The simplest, and probably most nerve-racking example of Invigilator's games is the 'Hold Out For As Long You Can Before Tending to the Pupil With Their Hand Up' game. This game requires, despite the name's cryptic nature, the invigilator to hold out for as long as they possibly can before caving in and tending to the pupil with their hand up. This would occur when multiple invigilators are dotted around the corners of the room, and they are required to act in a dignified manner and act completely professional at all times during the game. The beauty of this game is the sheer accessibility; any and all invigilators can and probably have been a part of this game. The pupil is left unsuspecting and with their dignity unharmed, unlike many of the other games. For sheer simpleness and inconvenience, I will rate this game as a solid 8/10. Childish, original, and almost definitely addictive, it is the invigilator's version of Angry Birds.

So, you may now be questioning as to why I chose to write and score invigilator's exam games. Well, the answer was pointed out earlier on: it gives me hope.
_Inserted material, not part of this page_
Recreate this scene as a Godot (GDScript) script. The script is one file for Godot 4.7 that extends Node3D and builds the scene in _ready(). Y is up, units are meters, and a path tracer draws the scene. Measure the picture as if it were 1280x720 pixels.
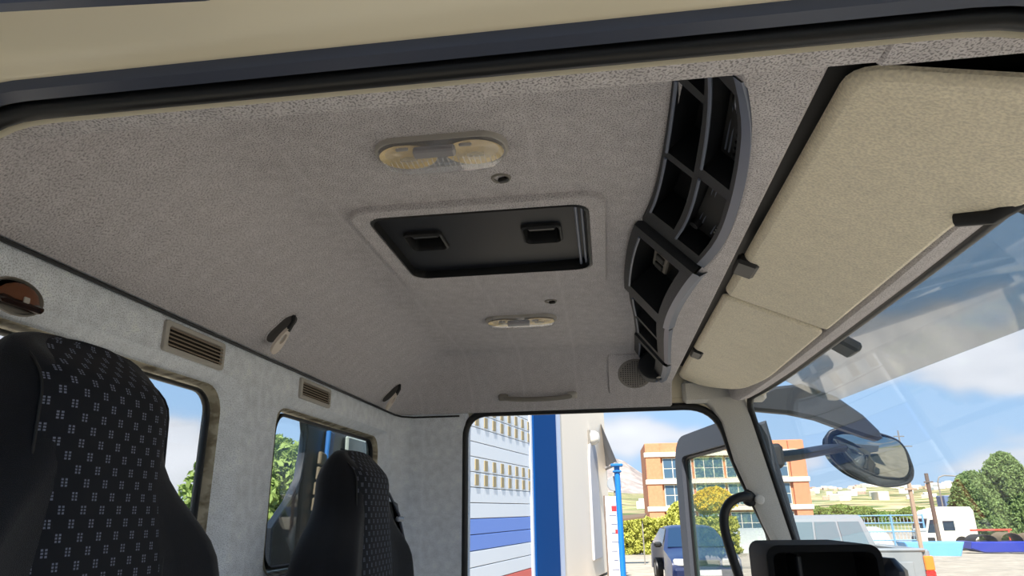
extends Node3D

# ------------------------------------------------------------------ mesh builder
class MB:
	var v := PackedVector3Array()
	var uv := PackedVector2Array()
	var col := PackedColorArray()
	var tint := Color.WHITE
	var tinted := false

	func tri(a: Vector3, b: Vector3, c: Vector3, ua := Vector2.ZERO, ub := Vector2.ZERO, uc := Vector2.ZERO) -> void:
		v.append(a); v.append(b); v.append(c)
		uv.append(ua); uv.append(ub); uv.append(uc)
		col.append(tint); col.append(tint); col.append(tint)

	func quad(a: Vector3, b: Vector3, c: Vector3, d: Vector3, ua := Vector2(0, 0), ub := Vector2(1, 0), uc := Vector2(1, 1), ud := Vector2(0, 1)) -> void:
		tri(a, b, c, ua, ub, uc)
		tri(a, c, d, ua, uc, ud)

	# turns the triangles from index «from» on so that they face outwards
	func outward(from: int) -> void:
		var mid := Vector3.ZERO
		var n := v.size() - from
		if n < 3:
			return
		for i in range(from, v.size()):
			mid += v[i]
		mid /= n
		var vol := 0.0
		for i in range(from, v.size(), 3):
			vol += (v[i] - mid).dot((v[i + 2] - mid).cross(v[i + 1] - mid))
		if vol < 0.0:
			for i in range(from, v.size(), 3):
				var t := v[i + 1]; v[i + 1] = v[i + 2]; v[i + 2] = t
				var u := uv[i + 1]; uv[i + 1] = uv[i + 2]; uv[i + 2] = u

	# a box with chamfered edges
	func box(c: Vector3, size: Vector3, b := Basis(), bev := 0.003) -> void:
		var from := v.size()
		var h := size * 0.5
		bev = minf(bev, minf(h.x, minf(h.y, h.z)) * 0.9)
		var p := {}
		for sx in [-1, 1]:
			for sy in [-1, 1]:
				for sz in [-1, 1]:
					for ax in 3:
						var q := Vector3(sx * h.x, sy * h.y, sz * h.z)
						for k in 3:
							if k != ax:
								q[k] -= signf(q[k]) * bev
						p[[sx, sy, sz, ax]] = c + b * q
		for ax in 3:
			var u := (ax + 1) % 3
			var w := (ax + 2) % 3
			for s in [-1, 1]:
				var r := []
				for k in [[-1, -1], [1, -1], [1, 1], [-1, 1]]:
					var key := [0, 0, 0, ax]
					key[ax] = s; key[u] = k[0]; key[w] = k[1]
					r.append(p[key])
				if s > 0:
					quad(r[0], r[3], r[2], r[1])
				else:
					quad(r[0], r[1], r[2], r[3])
			for su in [-1, 1]:
				for sw in [-1, 1]:
					var r := []
					for s in [-1, 1]:
						var key := [0, 0, 0, u]
						key[ax] = s; key[u] = su; key[w] = sw
						r.append(p[key])
						key = key.duplicate(); key[3] = w
						r.append(p[key])
					if su * sw > 0:
						quad(r[0], r[2], r[3], r[1])
					else:
						quad(r[0], r[1], r[3], r[2])
		for sx in [-1, 1]:
			for sy in [-1, 1]:
				for sz in [-1, 1]:
					if sx * sy * sz > 0:
						tri(p[[sx, sy, sz, 0]], p[[sx, sy, sz, 2]], p[[sx, sy, sz, 1]])
					else:
						tri(p[[sx, sy, sz, 0]], p[[sx, sy, sz, 1]], p[[sx, sy, sz, 2]])

	# rings of equal length joined one after the other
	func loft(rings: Array, closed := true, caps := true) -> void:
		var from := v.size()
		var n: int = rings[0].size()
		var last := n if closed else n - 1
		for i in rings.size() - 1:
			for j in last:
				var k := (j + 1) % n
				var u0 := float(j) / last
				var u1 := float(j + 1) / last
				var t0 := float(i) / (rings.size() - 1)
				var t1 := float(i + 1) / (rings.size() - 1)
				quad(rings[i][j], rings[i][k], rings[i + 1][k], rings[i + 1][j], Vector2(u0, t0), Vector2(u1, t0), Vector2(u1, t1), Vector2(u0, t1))
		if caps and closed:
			for e in [0, rings.size() - 1]:
				var mid := Vector3.ZERO
				for q in rings[e]:
					mid += q
				mid /= n
				for j in n:
					var k := (j + 1) % n
					if e == 0:
						tri(mid, rings[e][k], rings[e][j])
					else:
						tri(mid, rings[e][j], rings[e][k])
		if closed:
			outward(from)

	func tube(path: Array, r: Variant, sides := 10, caps := true, flat := 1.0) -> void:
		var rings := []
		var n := path.size()
		var side := Vector3.ZERO
		for i in n:
			var t: Vector3 = (path[mini(i + 1, n - 1)] - path[maxi(i - 1, 0)]).normalized()
			if i == 0:
				side = t.cross(Vector3.UP if absf(t.y) < 0.9 else Vector3.RIGHT).normalized()
			else:
				side = (side - t * side.dot(t)).normalized()
			var up := t.cross(side)
			var rad: float = r[i] if r is Array else r
			var ring := PackedVector3Array()
			for k in sides:
				var a := TAU * k / sides
				ring.append(path[i] + side * cos(a) * rad + up * sin(a) * rad * flat)
			rings.append(ring)
		loft(rings, true, caps)

	# profile of Vector2(radius, height) turned about the y axis of «tf»
	func lathe(profile: Array, tf: Transform3D, segs := 24) -> void:
		var from := v.size()
		for i in profile.size() - 1:
			for j in segs:
				var a := TAU * j / segs
				var b := TAU * (j + 1) / segs
				var p: Vector2 = profile[i]
				var q: Vector2 = profile[i + 1]
				var A := tf * Vector3(p.x * cos(a), p.y, p.x * sin(a))
				var B := tf * Vector3(p.x * cos(b), p.y, p.x * sin(b))
				var C := tf * Vector3(q.x * cos(b), q.y, q.x * sin(b))
				var D := tf * Vector3(q.x * cos(a), q.y, q.x * sin(a))
				if p.x < 1e-5:
					tri(A, C, D)
				elif q.x < 1e-5:
					tri(A, B, C)
				else:
					quad(A, B, C, D)
		outward(from)

	# polygon in the xy plane of «tf», from z = 0 to z = depth, edges chamfered by «bev»
	func prism(poly: PackedVector2Array, depth: float, tf := Transform3D(), bev := 0.0) -> void:
		var from := v.size()
		var inner := poly
		if bev > 0.0:
			inner = inset(poly, bev)
		var idx := Geometry2D.triangulate_polygon(inner)
		var layers := [[inner, 0.0], [poly, bev], [poly, depth - bev], [inner, depth]] if bev > 0.0 else [[poly, 0.0], [poly, depth]]
		for z in [0.0, depth]:
			for i in range(0, idx.size(), 3):
				var a := inner[idx[i]]
				var b := inner[idx[i + 1]]
				var c := inner[idx[i + 2]]
				if z == 0.0:
					tri(tf * Vector3(a.x, a.y, z), tf * Vector3(b.x, b.y, z), tf * Vector3(c.x, c.y, z), a, b, c)
				else:
					tri(tf * Vector3(a.x, a.y, z), tf * Vector3(c.x, c.y, z), tf * Vector3(b.x, b.y, z), a, c, b)
		var cw := (inner[idx[1]] - inner[idx[0]]).cross(inner[idx[2]] - inner[idx[0]]) > 0.0
		var poscw := signed_area(poly) > 0.0
		for l in layers.size() - 1:
			var n := poly.size()
			for j in n:
				var k := (j + 1) % n
				var a: Vector2 = layers[l][0][j]
				var b: Vector2 = layers[l][0][k]
				var c: Vector2 = layers[l + 1][0][k]
				var d: Vector2 = layers[l + 1][0][j]
				var z0: float = layers[l][1]
				var z1: float = layers[l + 1][1]
				if cw == poscw:
					quad(tf * Vector3(b.x, b.y, z0), tf * Vector3(a.x, a.y, z0), tf * Vector3(d.x, d.y, z1), tf * Vector3(c.x, c.y, z1))
				else:
					quad(tf * Vector3(a.x, a.y, z0), tf * Vector3(b.x, b.y, z0), tf * Vector3(c.x, c.y, z1), tf * Vector3(d.x, d.y, z1))
		outward(from)

	static func signed_area(p: PackedVector2Array) -> float:
		var s := 0.0
		for i in p.size():
			s += p[i].cross(p[(i + 1) % p.size()])
		return s

	static func inset(p: PackedVector2Array, d: float) -> PackedVector2Array:
		var out := PackedVector2Array()
		var n := p.size()
		var sg := signf(signed_area(p))
		for i in n:
			var e0 := (p[i] - p[(i + n - 1) % n]).normalized()
			var e1 := (p[(i + 1) % n] - p[i]).normalized()
			var m := (Vector2(-e0.y, e0.x) + Vector2(-e1.y, e1.x)) * sg
			var l := maxf(m.length(), 0.3)
			out.append(p[i] + m / l * minf(d / maxf(l * 0.5, 0.4), d * 2.0))
		return out

	func mesh(angle := 40.0) -> ArrayMesh:
		var lim := cos(deg_to_rad(angle))
		var count := v.size() / 3
		var fn := PackedVector3Array()
		fn.resize(count)
		var at := {}
		for f in count:
			var n := (v[f * 3 + 2] - v[f * 3]).cross(v[f * 3 + 1] - v[f * 3])
			fn[f] = n
			for k in 3:
				var key := (v[f * 3 + k] * 20000.0).round()
				if at.has(key):
					at[key].append(f)
				else:
					at[key] = PackedInt32Array([f])
		var ns := PackedVector3Array()
		ns.resize(v.size())
		for f in count:
			var un := fn[f].normalized()
			for k in 3:
				var sum := Vector3.ZERO
				for g in at[(v[f * 3 + k] * 20000.0).round()]:
					if fn[g].normalized().dot(un) >= lim:
						sum += fn[g]
				ns[f * 3 + k] = sum.normalized() if sum.length_squared() > 1e-20 else Vector3.UP
		var a := []
		a.resize(Mesh.ARRAY_MAX)
		a[Mesh.ARRAY_VERTEX] = v
		a[Mesh.ARRAY_NORMAL] = ns
		a[Mesh.ARRAY_TEX_UV] = uv
		if tinted:
			a[Mesh.ARRAY_COLOR] = col
		var m := ArrayMesh.new()
		m.add_surface_from_arrays(Mesh.PRIMITIVE_TRIANGLES, a)
		return m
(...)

When the invigilator, who's sole purpose during the time of an exam is to keep it running smoothly and rat out the cheaters, is distracted, then the job cannot be done properly. If their job cannot be done properly, then the rules are out and handcuffs taken off for the pupils to cheat; swerve answers from a neighbour, take a risky look at the notes written on your fingers, use the calculator stashed in your sleeve. The exam hall becomes much more like real life; the people who don't always abide by the rules and 'play the game' will be the winners. Potentially.

I've always sided with the people who attempted to cheat in an exam. I feel exams have always been a test more of memory than understanding and knowledge. If people were promoted to cheat, then schools would be promoting lateral and out-of-the-box thinking; the people who come up with the ideas and the goods in the world of business. I mean, how many honest businessmen/company directors do you know? Don't work hard, work smart. The invigilator's in the exam hall are a good example. They are getting paid handsomely for playing Tag, and allowing students to do that little bit extra to help them grade well. Sounds more fun than being shouted at for using two gherkins instead of one on a Big Mac, doesn't it?